For the graphics that you are all familiar with, the renderer only ever converts a scene into a 2D texture. Mine is different - the same "list of commands" could be converted into a 2D texture or converted into a 3D volume. For example; an application might create a list of commands describing its window's contents and convert it into a 3D volume, and the GUI creates a list of commands that says where to put the application's 3D volume within its scene.
To convert a list of commands into a 3D volume, the renderer rotates/translates/scales "world co-ords" according to the camera's position and sets the clipping planes for the volume. It doesn't draw anything. When the volume is used by another list of commands, all the renderer does is merge the volume's list of commands with the parent's list of commands. Nothing is actually drawn until/unless a list of commands is converted into a 2D texture (e.g. for the screen). That's how you end up with light from outside the application's window effecting the application's scene. It also means that (e.g.) if the application creates a 3D volume showing the front of a sailing ship, then the GUI can place that volume in its scene rotated around so that the user sees the back of the sailing ship.
However; the same "list of commands" could be converted into a 2D texture or converted into a 3D volume; which means that the application's "list of commands" could be converted into a 2D texture. In this case the GUI only sees a 2D texture, light from the GUI can't effect anything inside that 2D texture, and if the GUI tries to rotate the texture around you'll never see the back of the sailing ship. Normal applications have no reason to do this; and a normal application's "list of commands" would be a 3D volume.
For 3D games it depends on the nature of the game. Something like Minecraft probably should be a 3D volume; but for something like a 1st person shooter it'd allow the player to cheat (e.g. rotate the game's window to see around a corner without getting shot at) and these games should be rendered as a texture.
Of course a 3D game could create a list of commands describing a scene that is (eventually) converted into a 2D texture, and then create another list of commands that puts that 2D texture into a 3D volume. That way the game can have (e.g.) a 3D "heads up display" in front.

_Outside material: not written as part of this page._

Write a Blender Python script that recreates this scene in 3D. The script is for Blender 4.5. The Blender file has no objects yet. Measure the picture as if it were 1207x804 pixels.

Also note that these 3D volumes can be used in multiple times. For example, you a game might have a list of commands describing a car, then have another list of commands that places the 3D volume containing the car in 20 different places.
Now if you're a little slow you might be thinking that all this sounds fantastic, or too hard/complicated, or whatever. If you're a little smarter than that you'll recognise it for what it is (
hint: OpenGL display lists).
Owen wrote:Does anybody want shadows falling from windows into their games?
After reading the 2 paragraphs immediately above this one, you should be able to figure out the answer to that question yourself.